--- start Data excerpt ---
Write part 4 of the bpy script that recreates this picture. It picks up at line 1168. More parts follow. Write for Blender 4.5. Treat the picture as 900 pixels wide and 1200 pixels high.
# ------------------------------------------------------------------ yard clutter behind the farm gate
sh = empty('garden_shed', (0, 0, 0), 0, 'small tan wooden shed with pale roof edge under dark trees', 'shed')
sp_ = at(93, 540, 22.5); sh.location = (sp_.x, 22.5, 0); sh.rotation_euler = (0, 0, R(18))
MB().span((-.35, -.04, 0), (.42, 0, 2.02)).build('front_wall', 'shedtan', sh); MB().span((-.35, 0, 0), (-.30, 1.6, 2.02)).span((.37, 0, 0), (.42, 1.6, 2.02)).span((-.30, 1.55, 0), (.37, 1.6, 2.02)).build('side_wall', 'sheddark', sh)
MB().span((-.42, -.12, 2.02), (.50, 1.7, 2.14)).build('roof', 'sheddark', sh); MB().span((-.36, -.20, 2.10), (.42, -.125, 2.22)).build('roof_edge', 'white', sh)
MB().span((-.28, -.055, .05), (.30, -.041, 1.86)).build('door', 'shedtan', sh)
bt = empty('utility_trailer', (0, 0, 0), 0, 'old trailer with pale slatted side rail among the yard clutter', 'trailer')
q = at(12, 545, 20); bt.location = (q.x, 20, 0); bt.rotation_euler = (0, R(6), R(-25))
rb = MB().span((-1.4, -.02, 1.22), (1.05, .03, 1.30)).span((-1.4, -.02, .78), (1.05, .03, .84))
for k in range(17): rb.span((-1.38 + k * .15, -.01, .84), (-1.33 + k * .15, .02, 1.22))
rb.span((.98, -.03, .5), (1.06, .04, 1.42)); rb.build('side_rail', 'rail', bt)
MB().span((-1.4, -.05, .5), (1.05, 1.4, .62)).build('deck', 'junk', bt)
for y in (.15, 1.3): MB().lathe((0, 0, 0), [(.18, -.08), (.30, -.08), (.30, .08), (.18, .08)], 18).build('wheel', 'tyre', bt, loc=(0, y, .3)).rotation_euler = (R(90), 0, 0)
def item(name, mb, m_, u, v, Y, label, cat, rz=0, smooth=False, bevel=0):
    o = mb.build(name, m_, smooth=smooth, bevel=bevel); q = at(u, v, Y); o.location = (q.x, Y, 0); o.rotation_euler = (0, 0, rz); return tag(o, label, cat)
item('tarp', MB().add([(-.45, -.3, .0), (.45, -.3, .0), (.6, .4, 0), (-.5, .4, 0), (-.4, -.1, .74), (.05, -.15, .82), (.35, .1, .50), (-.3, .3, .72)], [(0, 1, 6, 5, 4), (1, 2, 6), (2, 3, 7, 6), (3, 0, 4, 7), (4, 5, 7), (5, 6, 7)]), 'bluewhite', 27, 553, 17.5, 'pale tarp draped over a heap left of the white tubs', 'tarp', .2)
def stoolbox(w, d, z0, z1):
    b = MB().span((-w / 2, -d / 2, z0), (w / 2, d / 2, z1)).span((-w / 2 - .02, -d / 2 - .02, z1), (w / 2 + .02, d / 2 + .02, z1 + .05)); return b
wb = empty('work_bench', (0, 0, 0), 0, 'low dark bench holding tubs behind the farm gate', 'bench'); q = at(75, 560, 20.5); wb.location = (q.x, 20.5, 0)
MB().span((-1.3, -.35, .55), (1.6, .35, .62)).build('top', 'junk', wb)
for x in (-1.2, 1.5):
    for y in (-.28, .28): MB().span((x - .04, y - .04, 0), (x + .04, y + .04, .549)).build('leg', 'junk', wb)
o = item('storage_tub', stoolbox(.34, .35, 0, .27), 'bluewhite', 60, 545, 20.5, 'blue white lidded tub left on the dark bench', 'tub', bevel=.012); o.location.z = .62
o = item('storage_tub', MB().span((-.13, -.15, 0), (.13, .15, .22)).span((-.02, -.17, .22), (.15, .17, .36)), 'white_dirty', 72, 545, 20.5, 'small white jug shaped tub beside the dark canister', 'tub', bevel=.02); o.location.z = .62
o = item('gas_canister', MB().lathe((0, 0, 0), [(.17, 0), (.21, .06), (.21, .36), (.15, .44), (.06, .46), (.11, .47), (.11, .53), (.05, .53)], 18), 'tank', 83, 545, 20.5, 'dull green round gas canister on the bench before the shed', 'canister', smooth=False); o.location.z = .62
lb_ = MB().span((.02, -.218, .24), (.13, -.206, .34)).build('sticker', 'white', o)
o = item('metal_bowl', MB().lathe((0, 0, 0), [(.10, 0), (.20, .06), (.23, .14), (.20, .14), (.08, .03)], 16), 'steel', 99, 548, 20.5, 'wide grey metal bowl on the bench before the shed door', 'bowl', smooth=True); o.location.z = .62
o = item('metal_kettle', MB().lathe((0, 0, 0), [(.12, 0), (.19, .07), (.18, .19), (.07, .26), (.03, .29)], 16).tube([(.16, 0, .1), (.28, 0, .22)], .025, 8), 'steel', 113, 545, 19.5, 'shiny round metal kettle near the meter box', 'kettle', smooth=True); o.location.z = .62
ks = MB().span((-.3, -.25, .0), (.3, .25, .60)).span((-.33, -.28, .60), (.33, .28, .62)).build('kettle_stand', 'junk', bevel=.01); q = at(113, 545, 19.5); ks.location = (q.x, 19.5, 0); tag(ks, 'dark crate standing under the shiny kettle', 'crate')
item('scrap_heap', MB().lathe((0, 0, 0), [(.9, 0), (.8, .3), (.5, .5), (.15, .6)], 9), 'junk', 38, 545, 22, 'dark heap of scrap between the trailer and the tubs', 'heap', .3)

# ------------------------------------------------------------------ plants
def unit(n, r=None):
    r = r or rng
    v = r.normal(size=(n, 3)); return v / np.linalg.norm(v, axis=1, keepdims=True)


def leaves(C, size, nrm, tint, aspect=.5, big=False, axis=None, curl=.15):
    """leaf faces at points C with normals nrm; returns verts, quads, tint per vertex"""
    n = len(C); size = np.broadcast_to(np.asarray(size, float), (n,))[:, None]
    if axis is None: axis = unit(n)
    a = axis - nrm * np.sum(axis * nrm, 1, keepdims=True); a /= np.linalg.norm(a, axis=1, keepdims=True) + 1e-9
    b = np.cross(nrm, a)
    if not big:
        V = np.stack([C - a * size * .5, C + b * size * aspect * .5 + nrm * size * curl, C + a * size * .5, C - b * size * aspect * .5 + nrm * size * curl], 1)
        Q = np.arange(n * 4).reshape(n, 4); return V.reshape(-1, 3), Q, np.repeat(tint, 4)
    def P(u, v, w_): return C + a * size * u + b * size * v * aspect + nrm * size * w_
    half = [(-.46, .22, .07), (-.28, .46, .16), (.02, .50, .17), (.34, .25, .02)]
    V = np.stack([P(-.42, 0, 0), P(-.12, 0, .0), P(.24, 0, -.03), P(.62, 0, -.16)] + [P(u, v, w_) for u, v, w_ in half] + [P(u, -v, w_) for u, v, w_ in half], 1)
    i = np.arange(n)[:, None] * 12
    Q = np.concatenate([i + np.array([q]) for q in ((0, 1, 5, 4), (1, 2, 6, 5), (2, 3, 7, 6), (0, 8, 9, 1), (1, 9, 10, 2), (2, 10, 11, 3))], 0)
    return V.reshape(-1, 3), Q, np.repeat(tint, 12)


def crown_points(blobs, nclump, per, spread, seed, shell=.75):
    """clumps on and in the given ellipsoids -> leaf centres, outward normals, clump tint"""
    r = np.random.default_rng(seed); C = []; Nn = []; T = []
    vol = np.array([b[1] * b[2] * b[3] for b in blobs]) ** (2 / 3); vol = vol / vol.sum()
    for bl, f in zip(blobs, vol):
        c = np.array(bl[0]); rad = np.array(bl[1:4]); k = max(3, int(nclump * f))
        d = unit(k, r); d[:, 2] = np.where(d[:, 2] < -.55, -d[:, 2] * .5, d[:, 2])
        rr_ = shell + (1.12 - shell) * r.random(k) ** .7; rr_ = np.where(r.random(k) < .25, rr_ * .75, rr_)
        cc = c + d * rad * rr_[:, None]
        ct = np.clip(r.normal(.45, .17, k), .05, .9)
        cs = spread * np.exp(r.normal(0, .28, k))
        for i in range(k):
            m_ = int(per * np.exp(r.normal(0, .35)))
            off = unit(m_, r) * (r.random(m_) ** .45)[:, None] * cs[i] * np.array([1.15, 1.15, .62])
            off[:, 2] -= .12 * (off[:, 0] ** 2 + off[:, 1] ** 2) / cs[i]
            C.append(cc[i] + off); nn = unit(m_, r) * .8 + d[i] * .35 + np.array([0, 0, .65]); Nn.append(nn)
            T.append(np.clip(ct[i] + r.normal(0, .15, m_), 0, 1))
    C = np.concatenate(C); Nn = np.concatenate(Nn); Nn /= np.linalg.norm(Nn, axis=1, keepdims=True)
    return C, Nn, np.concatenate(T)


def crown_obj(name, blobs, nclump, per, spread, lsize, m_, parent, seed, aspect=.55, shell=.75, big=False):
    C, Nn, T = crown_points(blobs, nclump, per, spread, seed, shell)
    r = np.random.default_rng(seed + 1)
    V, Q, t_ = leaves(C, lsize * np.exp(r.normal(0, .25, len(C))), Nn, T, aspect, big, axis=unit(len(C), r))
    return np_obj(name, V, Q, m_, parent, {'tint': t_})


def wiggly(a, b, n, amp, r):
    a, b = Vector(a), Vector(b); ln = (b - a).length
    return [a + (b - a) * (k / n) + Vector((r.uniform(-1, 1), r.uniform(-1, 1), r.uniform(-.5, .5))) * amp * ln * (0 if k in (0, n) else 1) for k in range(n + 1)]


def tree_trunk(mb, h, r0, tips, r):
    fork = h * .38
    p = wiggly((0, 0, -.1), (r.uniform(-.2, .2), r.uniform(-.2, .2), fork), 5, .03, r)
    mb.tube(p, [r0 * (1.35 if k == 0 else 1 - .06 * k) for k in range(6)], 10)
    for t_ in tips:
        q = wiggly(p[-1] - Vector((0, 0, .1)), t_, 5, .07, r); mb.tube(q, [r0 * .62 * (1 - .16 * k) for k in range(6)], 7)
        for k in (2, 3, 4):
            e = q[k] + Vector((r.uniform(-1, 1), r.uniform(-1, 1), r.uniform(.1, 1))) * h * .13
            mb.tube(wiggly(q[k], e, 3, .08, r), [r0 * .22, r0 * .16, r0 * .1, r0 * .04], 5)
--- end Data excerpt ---
Given task | For the listing above, give the number of lines in which the string "wide" occurs, and nothing else.

Exercise result | 2